◆ **REQUIRED TASK**:
How many lines hold the string "picture"? Give only the number.

Start of DATA BLOCK

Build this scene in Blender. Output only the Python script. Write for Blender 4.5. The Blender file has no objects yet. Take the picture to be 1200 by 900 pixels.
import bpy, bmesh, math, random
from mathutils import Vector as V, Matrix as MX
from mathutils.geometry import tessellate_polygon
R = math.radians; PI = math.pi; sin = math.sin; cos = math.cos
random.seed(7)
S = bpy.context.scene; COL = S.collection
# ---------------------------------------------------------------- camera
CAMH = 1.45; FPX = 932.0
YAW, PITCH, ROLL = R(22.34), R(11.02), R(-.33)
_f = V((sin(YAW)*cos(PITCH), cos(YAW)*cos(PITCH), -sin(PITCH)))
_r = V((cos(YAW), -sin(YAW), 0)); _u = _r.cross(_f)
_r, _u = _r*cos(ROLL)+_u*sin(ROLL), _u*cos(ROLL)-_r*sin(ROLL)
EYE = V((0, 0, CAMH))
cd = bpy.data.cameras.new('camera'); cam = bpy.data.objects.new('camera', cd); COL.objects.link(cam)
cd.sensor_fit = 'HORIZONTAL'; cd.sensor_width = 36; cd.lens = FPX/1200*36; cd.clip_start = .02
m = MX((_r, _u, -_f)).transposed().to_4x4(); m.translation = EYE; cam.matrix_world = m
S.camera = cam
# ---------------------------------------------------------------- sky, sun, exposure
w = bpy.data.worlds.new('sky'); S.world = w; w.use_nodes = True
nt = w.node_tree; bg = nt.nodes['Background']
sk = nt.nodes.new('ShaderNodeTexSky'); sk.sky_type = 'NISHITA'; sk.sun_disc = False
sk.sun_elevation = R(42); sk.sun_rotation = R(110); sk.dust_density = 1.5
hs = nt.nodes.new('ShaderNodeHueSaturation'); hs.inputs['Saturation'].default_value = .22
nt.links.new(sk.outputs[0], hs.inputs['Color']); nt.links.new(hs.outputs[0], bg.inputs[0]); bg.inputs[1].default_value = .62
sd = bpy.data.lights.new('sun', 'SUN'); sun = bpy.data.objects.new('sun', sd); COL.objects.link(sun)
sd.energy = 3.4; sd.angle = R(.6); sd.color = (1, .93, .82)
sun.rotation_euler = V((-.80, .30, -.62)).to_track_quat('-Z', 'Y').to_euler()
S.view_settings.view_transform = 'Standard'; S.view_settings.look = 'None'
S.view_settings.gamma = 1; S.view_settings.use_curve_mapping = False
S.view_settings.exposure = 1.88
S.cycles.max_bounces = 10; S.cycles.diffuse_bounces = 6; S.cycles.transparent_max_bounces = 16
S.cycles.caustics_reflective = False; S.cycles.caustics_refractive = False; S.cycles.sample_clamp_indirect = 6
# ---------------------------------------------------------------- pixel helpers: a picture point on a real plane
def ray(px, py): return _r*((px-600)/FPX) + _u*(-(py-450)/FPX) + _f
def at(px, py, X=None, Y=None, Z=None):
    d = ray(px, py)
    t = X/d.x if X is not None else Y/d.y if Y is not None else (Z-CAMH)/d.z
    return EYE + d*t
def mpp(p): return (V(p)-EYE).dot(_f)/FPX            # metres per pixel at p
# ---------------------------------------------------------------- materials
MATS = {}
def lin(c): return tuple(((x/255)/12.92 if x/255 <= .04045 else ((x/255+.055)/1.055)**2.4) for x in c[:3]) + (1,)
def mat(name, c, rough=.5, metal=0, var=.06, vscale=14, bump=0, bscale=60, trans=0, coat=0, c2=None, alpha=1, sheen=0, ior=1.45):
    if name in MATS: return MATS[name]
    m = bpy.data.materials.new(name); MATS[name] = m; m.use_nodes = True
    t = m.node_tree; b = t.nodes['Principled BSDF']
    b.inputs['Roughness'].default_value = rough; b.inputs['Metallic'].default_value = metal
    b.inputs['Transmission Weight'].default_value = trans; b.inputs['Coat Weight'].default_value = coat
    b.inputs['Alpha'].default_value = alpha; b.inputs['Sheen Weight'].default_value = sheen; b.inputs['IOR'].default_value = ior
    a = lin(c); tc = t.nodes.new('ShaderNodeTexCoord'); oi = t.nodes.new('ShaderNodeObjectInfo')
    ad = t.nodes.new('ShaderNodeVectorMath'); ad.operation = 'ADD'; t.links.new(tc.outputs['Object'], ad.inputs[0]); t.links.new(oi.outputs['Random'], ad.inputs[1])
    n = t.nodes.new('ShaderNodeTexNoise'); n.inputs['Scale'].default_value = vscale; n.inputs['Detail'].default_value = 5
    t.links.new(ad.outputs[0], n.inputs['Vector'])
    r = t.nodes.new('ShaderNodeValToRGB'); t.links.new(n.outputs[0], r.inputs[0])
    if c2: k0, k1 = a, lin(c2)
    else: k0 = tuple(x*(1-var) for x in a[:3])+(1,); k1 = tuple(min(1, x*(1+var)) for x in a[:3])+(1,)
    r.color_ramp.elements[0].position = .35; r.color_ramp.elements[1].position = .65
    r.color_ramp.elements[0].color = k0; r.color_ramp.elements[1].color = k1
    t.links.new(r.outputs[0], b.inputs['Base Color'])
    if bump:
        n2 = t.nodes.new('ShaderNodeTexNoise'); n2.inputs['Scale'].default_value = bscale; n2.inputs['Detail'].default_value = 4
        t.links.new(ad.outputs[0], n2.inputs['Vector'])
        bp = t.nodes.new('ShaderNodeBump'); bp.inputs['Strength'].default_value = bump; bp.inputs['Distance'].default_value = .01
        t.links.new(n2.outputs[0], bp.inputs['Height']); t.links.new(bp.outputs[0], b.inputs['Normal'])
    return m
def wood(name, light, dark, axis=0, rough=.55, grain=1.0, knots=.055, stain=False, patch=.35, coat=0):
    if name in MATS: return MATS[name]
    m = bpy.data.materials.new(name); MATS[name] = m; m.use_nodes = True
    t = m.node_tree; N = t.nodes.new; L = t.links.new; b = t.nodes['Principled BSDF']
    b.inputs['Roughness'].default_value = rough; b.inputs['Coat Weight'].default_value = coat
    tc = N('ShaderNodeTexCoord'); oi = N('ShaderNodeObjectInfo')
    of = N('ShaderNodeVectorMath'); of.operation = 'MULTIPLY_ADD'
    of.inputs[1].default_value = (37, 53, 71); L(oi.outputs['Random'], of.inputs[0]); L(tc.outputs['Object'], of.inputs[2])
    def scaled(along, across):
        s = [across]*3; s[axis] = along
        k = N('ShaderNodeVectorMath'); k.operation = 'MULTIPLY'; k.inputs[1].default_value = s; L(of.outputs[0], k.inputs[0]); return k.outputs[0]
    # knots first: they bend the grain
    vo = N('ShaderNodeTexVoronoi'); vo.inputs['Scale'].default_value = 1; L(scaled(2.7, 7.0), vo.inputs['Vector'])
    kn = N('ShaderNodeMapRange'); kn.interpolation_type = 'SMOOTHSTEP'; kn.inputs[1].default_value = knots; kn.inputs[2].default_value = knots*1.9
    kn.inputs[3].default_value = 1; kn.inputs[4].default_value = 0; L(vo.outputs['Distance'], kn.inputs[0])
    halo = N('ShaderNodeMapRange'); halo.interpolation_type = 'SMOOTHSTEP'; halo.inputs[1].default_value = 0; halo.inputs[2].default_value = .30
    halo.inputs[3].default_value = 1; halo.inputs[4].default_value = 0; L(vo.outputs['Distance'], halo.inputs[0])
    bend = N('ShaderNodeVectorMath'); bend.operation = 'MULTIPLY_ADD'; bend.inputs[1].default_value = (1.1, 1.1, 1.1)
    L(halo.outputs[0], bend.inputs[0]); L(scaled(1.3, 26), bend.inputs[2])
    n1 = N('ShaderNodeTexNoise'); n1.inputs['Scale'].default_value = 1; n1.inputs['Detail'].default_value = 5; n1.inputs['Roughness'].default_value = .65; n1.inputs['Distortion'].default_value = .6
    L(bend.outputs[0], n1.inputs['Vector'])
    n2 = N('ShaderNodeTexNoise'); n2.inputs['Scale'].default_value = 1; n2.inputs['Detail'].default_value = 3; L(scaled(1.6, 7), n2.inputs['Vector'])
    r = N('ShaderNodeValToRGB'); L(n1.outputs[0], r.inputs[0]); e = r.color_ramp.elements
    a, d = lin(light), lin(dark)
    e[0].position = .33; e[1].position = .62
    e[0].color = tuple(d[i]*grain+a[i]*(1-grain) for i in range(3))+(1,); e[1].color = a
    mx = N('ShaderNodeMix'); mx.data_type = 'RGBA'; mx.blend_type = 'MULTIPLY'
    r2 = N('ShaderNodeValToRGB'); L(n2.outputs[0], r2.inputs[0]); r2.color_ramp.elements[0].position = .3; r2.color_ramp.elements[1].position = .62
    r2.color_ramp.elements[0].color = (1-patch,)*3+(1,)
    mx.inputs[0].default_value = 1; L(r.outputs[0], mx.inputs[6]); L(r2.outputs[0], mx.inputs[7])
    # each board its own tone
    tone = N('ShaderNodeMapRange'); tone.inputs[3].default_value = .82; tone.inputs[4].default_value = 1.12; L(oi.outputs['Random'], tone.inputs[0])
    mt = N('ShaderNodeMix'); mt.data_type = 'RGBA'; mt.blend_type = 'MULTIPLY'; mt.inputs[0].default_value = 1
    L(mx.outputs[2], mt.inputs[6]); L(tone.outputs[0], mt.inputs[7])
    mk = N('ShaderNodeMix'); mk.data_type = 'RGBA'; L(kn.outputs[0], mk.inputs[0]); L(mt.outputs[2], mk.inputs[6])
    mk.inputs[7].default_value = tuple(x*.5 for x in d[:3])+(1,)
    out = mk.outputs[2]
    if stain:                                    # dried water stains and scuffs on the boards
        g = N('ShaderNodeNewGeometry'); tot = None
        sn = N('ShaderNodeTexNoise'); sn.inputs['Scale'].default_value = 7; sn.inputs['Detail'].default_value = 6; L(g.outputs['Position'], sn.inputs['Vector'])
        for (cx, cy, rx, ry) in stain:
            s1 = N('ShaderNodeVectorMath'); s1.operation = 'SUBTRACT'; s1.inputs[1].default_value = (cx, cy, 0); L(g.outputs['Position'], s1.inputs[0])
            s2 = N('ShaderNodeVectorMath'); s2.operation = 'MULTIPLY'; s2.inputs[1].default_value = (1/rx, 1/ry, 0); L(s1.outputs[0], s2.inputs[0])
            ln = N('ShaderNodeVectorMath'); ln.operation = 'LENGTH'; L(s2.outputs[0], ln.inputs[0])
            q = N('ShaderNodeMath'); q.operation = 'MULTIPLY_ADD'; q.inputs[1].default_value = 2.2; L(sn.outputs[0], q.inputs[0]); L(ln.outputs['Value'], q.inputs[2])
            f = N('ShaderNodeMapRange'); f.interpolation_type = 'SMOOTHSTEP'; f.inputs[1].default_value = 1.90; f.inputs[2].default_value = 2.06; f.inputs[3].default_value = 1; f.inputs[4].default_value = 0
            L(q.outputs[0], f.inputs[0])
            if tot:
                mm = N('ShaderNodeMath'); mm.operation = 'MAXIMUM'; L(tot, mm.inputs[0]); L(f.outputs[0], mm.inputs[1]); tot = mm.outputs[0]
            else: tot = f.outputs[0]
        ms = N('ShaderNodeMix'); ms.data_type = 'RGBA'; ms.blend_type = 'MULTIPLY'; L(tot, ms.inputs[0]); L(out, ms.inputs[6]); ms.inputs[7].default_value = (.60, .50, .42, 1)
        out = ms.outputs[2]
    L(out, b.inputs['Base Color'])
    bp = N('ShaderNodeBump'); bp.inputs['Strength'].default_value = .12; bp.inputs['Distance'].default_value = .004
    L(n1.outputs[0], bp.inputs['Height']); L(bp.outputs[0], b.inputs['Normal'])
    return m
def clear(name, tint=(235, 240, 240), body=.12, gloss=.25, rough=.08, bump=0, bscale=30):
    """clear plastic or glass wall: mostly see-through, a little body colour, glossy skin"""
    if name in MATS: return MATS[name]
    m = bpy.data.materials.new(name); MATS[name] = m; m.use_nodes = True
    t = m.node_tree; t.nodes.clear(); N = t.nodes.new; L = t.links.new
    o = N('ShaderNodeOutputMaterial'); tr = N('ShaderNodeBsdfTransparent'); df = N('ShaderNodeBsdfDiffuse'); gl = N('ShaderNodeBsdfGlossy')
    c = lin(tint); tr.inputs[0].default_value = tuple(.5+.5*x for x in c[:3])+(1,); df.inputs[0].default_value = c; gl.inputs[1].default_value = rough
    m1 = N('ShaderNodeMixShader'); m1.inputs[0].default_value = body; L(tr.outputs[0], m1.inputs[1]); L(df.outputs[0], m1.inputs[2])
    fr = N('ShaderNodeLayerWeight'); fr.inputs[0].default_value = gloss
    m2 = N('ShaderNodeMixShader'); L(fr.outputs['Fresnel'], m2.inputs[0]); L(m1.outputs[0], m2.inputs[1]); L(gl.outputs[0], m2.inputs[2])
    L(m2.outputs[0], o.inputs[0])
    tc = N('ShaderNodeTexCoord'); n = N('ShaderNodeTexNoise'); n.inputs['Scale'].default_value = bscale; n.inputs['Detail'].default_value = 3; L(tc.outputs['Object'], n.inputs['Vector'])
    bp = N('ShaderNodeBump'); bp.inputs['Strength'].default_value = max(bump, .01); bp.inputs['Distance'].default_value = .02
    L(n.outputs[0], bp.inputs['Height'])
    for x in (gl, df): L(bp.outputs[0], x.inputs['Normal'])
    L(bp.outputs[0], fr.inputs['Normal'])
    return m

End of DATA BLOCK

◆ **TASK RESULT**:
2